(Thomas Froese)
(The Hamilton Spectator – Saturday, July 18, 2026)
Yesterday, July 17, was Nils Bohlin’s birthday. More on Mr. Bohlin shortly. His claim to fame involves seatbelts.
Seatbelts weren’t always in fashion. Consider the ‘70s. There’s my father and his mutton chops with my buddy Paul and myself, all in our blue van during a snowy night on a country road with black ice. Before we hit the ditch Paul screamed an expletive, which is always cool for a young teenager except in those moments when you’re facing death.
I had neither seatbelt nor seat. Instead I sat low, in back, on a heater, a metal box connected to a thick heating hose, everything sitting loose on the van’s floor behind its two seats.
After hitting the ditch the van did its best impression of a Snowbird jet and rolled 360 degrees, fully around and back onto its wheels. From its front doors we then jumped, myself last, having furthest to go to escape the crumpled vehicle, its engine, dangerously, still running.
While the van rolled I’d felt suspended in air, as if unseen angels had things under control. Surprisingly, I felt little. It wasn’t unlike when some neighbourhood punks beat me horribly and I walked away simply with a better understanding of how fear and adrenaline work together.
Bohlin, an aircraft designer, would have thoughts about this rollover phenomena. The thoughts of Paul’s parents were simply that he’d never drive with us again.
This may be because during the mishap Dad Froese was sporting a leg cast. When a policeman came by our house – we’d hitchhiked home – he had questions, all answered by my father while he hid his left leg under a home office desk.
This isn’t to indict my father, although, cast aside, he was charged with leaving an accident scene, which, remember, was a dark, frozen field.
It is to say that despite life’s topsy-turviness, things usually somehow work out. Paul became a policeman. We were groomsmen in each other’s weddings. And I had the good fortune of a good story when the need arose.
Children of the ‘70s bounced around in plenty of cars. My sister and I first did so in my father’s purple Pontiac Parisienne, a boat of a car where children who were very small and tired could nap atop the rear window’s parcel shelf. Later, our red Cutlass convertible had seatbelts at least in front. If the old milk truck we took to our farm had one, I don’t recall it.
But now consider airplanes. How about that unnamed Serbian on a recent Ryanair flight, Greece to Germany? When outside debris shattered his passenger window, only his head and shoulders were partially sucked out of the plane. His seatbelt saved his life.

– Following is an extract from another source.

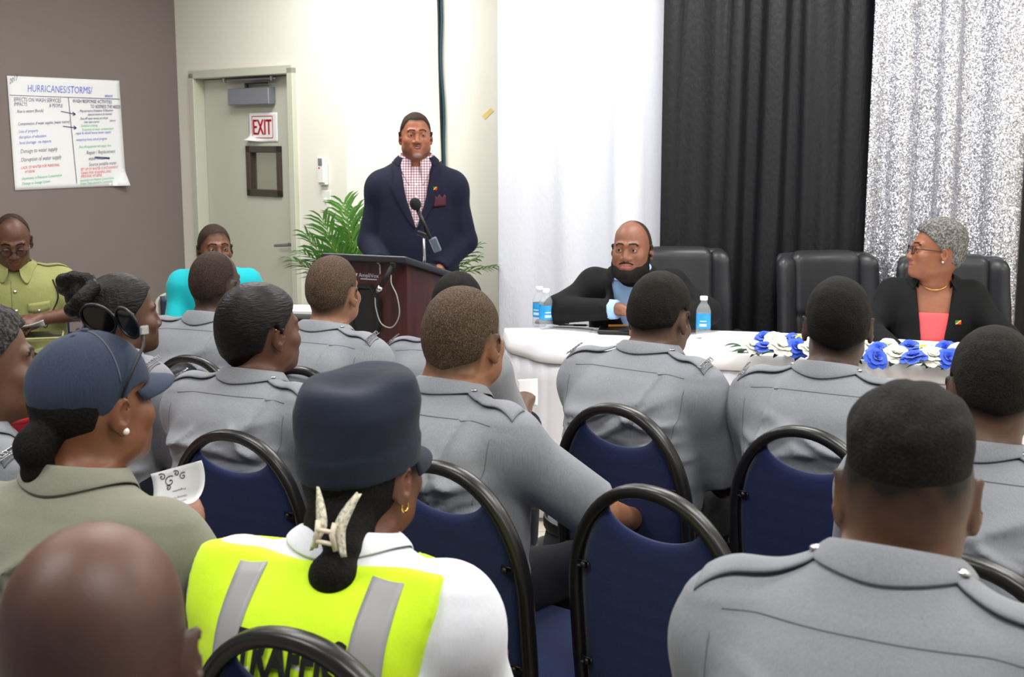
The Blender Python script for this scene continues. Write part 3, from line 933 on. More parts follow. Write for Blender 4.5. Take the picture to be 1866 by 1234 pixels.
def shirt_field(p, add_trunk, sleeve, folds, seed, hem, stand, wdt, girth, vneck, slr):
    f = Field()
    under = sleeve == 'none'
    add_trunk(f, 0.008 if under else 0.013)
    ar = (0.6 + 0.4 * wdt)
    S, E, Wr = p.S, p.E, p.Wr
    for sd in (-1, 1):
        s0 = S[sd] + np.array([sd * 0.01, 0, -0.02]); e = E[sd]; w = Wr[sd]
        ra, rb = slr[0] * ar, slr[1] * ar
        if sleeve == 'none': continue
        if sleeve == 'short':
            d = unit(e - s0); end = s0 + (e - s0) * 0.93
            f.add(lambda P_, s0=s0, e=e, d=d, end=end: np.maximum(rc(P_, s0, e, ra, rb + 0.006), (P_ - end) @ d),
                  np.minimum(s0, e) - 0.09, np.maximum(s0, e) + 0.09, 0.028)
        elif sleeve == 'long':
            d = unit(w - e); end = w - d * 0.015
            f.add(lambda P_, s0=s0, e=e: rc(P_, s0, e, ra, rb), np.minimum(s0, e) - 0.09, np.maximum(s0, e) + 0.09, 0.028)
            f.add(lambda P_, e=e, w=w, d=d, end=end: np.maximum(rc(P_, e, w, rb, 0.043), (P_ - end) @ d),
                  np.minimum(e, w) - 0.09, np.maximum(e, w) + 0.09, 0.015)
    nax = unit(p.hc + p.Rh @ np.array([0, -0.026, -0.062]) * p.hs - p.nb)
    nax[0] = 0.0
    nax = unit(nax * 0.6 + np.array([0, 0.0, 1.0]))
    p.nax = nax
    top = p.nb + nax * 0.014
    f.add(lambda P_: (P_ - top) @ nax, (-0.3, -0.4, p.nb[2] - 0.15), (0.3, 0.8, p.nb[2] + 0.3), 0.006, 'i')
    if vneck:
        zv, wv_ = p.nb[2] - vneck[0], vneck[1]
        f.add(lambda P_: np.maximum(np.maximum(np.abs(P_[:, 0]) - wv_, zv - P_[:, 2]), -(P_[:, 1] - p.cyf(P_[:, 2]) + 0.01)), (-0.2, -0.2, zv), (0.2, 0.9, p.nb[2] + 0.2), 0.006, 's')
    zh = hem if hem is not None else (p.zs[2] - 0.01 if not stand else p.zs[1])
    big = np.array([2.0, 2.0, 2.0])
    f.add(lambda P_: zh - P_[:, 2], -big, big, 0.010, 'i')
    big2 = wob(seed + 31, 6, 7, 16); fine = wob(seed + 32, 8, 20, 60)
    wrk = np.random.default_rng(seed + 77)
    zy = p.zsh + 0.044
    p.zy = zy
    FL = list(folds)
    if not under:
        for sd in (-1, 1):
            for q in range(3):
                a0 = sd * (p.sw - 0.03 - 0.02 * wrk.random()); 
                FL.append((a0, -0.13 - 0.035 * q - 0.02 * wrk.random(), a0 - sd * (0.07 + 0.10 * wrk.random()), -0.10 - 0.075 * q - 0.05 * wrk.random() + (0.05 if q == 0 else 0),
                           0.010 + 0.006 * wrk.random(), 0.0075 + 0.005 * wrk.random(), sd * 0.010 * (wrk.random() - 0.2)))
        s_ = 1 if seed % 2 else -1
        jit = lambda v: v * (0.75 + 0.5 * wrk.random())
        FL.append((-s_ * p.sw * 0.98, -0.115 - 0.02 * wrk.random(), s_ * p.sw * jit(0.6), -0.055, jit(0.020), jit(0.0060), -s_ * jit(0.014)))
        FL.append((-s_ * p.sw * 0.95, -0.155 - 0.02 * wrk.random(), s_ * p.sw * jit(0.2), -0.115, jit(0.017), jit(0.0058), -s_ * jit(0.010)))
        FL.append((s_ * p.sw * 1.0, -0.120, s_ * p.sw * jit(0.35), -0.085 - 0.02 * wrk.random(), jit(0.015), jit(0.0055), s_ * jit(0.010)))
        FL.append((s_ * p.sw * 1.0, -0.165, s_ * p.sw * jit(0.1), -0.160, jit(0.015), jit(0.0055), s_ * jit(0.010)))
        for q in range(4):
            z_ = -0.22 - 0.055 * q - 0.02 * wrk.random(); sd = 1 if q % 2 else -1
            FL.append((sd * (0.17 + 0.02 * wrk.random()), z_, -sd * 0.10 * wrk.random(), z_ - 0.05 + 0.07 * wrk.random(), 0.014 + 0.007 * wrk.random(), 0.011 + 0.006 * wrk.random(), 0.02 * (wrk.random() - 0.5)))
    def post(P_, d):
        near = np.nonzero(np.abs(d) < 0.05)[0]
        if len(near) == 0: return d
        X = P_[near]
        x, z = X[:, 0], X[:, 2]
        back = sig(-(X[:, 1] - p.cyf(z) - 0.0) / 0.012)
        u = (0.0034 * big2(X) + 0.0014 * fine(X)) * (0.3 if under else 1.0)
        lowz = np.clip((p.zsh - 0.20 - z) / 0.12, 0, 1)
        u = u + 0.0022 * lowz * np.sin(z * 88 + 3.0 * np.sin(x * 9 + seed) + 2.0 * big2(X)) * (0.4 + 0.6 * np.abs(x) / 0.2)
        # yoke: a second layer of cloth over the upper back
        yk = zy + 0.012 * np.cos(x / 0.2 * 1.5) 
        u = u + 0.0030 * sig((z - yk) / 0.0028) * back
        # placed folds of the back: (x0, z0, x1, z1, width, height, bend)
        for (x0, z0, x1, z1, w_, h_, bend) in FL:
            a = np.array([x0, p.zsh + z0 + 0.05]); b = np.array([x1, p.zsh + z1 + 0.05]); L = np.linalg.norm(b - a)
            t_ = ((x - a[0]) * (b - a)[0] + (z - a[1]) * (b - a)[1]) / L / L
            n_ = ((x - a[0]) * -(b - a)[1] + (z - a[1]) * (b - a)[0]) / L - bend * np.sin(np.clip(t_, 0, 1) * math.pi)
            prof = np.where(n_ > 0, np.exp(-(n_ / w_) ** 2), np.exp(-(n_ / (w_ * 0.45)) ** 2))
            u = u + h_ * 1.6 * prof * sig(t_ / 0.05) * sig((1 - t_) / 0.06) * back
        d = d.copy(); d[near] -= u
        return d
    f.post.append(post)
    return f
def fold_collar(p, m, rise=0.040, drop=0.034, r0=0.070, front=True, name='collar', spread=0.026, gap=14, tilt=0.30, yo=0.0, thick=0.0030, field=None, tips=0.022, stand=0.007):
    """shirt collar: a stand around the neck with the folded leaf over it"""
    n = p.nax
    f_ = unit(np.array([0, 1, 0]) - n * n[1]); r_ = np.cross(f_, n)
    n2 = unit(n - f_ * (-tilt)) if False else n
    fld = field or p.fs
    A_ = np.linspace(-180 + gap, 180 - gap, 61)
    rows = []; O = []
    for a in A_:
        th = math.radians(a)             # 0 = the back of the neck
        back = (1 + math.cos(th)) / 2
        dirv = -f_ * math.cos(th) + r_ * math.sin(th)
        rr = r0 * (1.0 + 0.06 * (1 - back))
        tip = max(0.0, (abs(a) - 118) / 48.0)
        sp = spread * (1.0 + 0.10 * (1 - back)) + tips * tip
        zt = rise * (0.66 + 0.34 * back)
        b0 = p.nb + np.array([0, yo, 0]) + dirv * rr
        q = b0 + dirv * sp
        rows.append((b0, dirv, sp, zt)); O.append((q[0], q[1], p.nb[2] + 0.14))
    Hh, ok = hit(fld, O, np.array([0, 0, -1.0]), 0.34, 100)
    zl = np.where(ok, Hh[:, 2], p.nb[2] - drop) + stand
    for _ in range(3): zl[1:-1] = (zl[:-2] + 2 * zl[1:-1] + zl[2:]) / 4
    G = []
    for (b0, dirv, sp, zt), z_, o_ in zip(rows, zl, O):
        t0 = b0 + n * zt
        low = np.array([o_[0], o_[1], min(z_, t0[2] - 0.012)])
        m_ = t0 * 0.45 + low * 0.55 + dirv * 0.004 + n * 0.003
        G.append([b0 - n * 0.03 + dirv * 0.004, t0, t0 + dirv * 0.003 + n * 0.0045, t0 + dirv * 0.0080 + n * 0.002, m_, low])
    G = np.array(G)
    mb = MB().grid(G[::-1], thick)
    o = mb.build(name, m, p.root, True)
    sub = o.modifiers.new('smooth', 'SUBSURF'); sub.levels = 1; sub.render_levels = 1
    return o
def drape(p, f, XZ, off=0.002, back=True, name='patch', m=None, parent=None, thick=0.002, oy=0.45):
    """a flat cloth piece laid on the front or back of a figure; XZ an (a,b,2) array of x, z"""
    XZ = np.asarray(XZ, float); sh = XZ.shape[:2]
    y0 = -oy if back else oy
    cy = p.cyf(XZ[..., 1].ravel())
    O = np.stack([XZ[..., 0].ravel(), cy + y0, XZ[..., 1].ravel()], -1)
    Dr = np.array([0, 1.0 if back else -1.0, 0])
    H_, ok = hit(f, O, Dr, oy + 0.1, 70)
    G = (H_ - Dr * off).reshape(*sh, 3)
    mb = MB()
    nr = np.broadcast_to(-Dr, G.shape)
    mb.grid(G, thick + off, nr)
    return mb.build(name, m, parent if parent is not None else p.root, True), G
def quadgrid(c00, c10, c11, c01, nu=12, nv=6):
    """a grid of 2-D points inside four corners"""
    u = np.linspace(0, 1, nu)[:, None, None]; v = np.linspace(0, 1, nv)[None, :, None]
    c = [np.array(c_, float) for c_ in (c00, c10, c11, c01)]
    return (1 - u) * (1 - v) * c[0] + u * (1 - v) * c[1] + u * v * c[2] + (1 - u) * v * c[3]
def back_line(p, f, pts, r=0.0012, name='seam', m=None, parent=None, back=True, n=10):
    pts = np.array(pts, float)
    c = catmull(pts, n) if len(pts) > 2 else np.linspace(pts[0], pts[1], n)
    cy = p.cyf(c[:, 1])
    O = np.stack([c[:, 0], cy + (-0.45 if back else 0.45), c[:, 1]], -1)
    H_, ok = hit(f, O, np.array([0, 1.0 if back else -1.0, 0]), 0.6, 80)
    if ok.sum() < 2: return None
    return MB().tube(H_[ok], r, 5).build(name, m or M['seam'], parent if parent is not None else p.root, True)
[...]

In this we’re products of our time. Horses got people around for thousands of years with their particular horse hazards. These days in my neighborhood we’re simply navigating a new four-way stop where, after crawling up to it, nobody knows what to do. This, after a car flipped rather remarkably onto its roof there some time ago.
So we can all thank our lucky stars for Bohlin, who’d have turned 106 yesterday. The engineer from the modest Swedish city of Härnösand didn’t just design aircraft, but in 1959 he designed the modern three-point seatbelt. Who knows how many lives it has saved?
Not that everyone buckles up. Driving in developing nations, that is the majority world, can be especially harsh. So there are stories and images, most unpleasant, from there too.
And while only about five per cent of drivers in Canada now don’t strap in – they’re often drunk – a full one-third of all road deaths in this country result from no belt. Oh, to be a human missile.
It’s good news, then, that over time we’ve learned something. Even so, years down the road they’ll still look back in complete shock because of God knows what else that we’re now doing.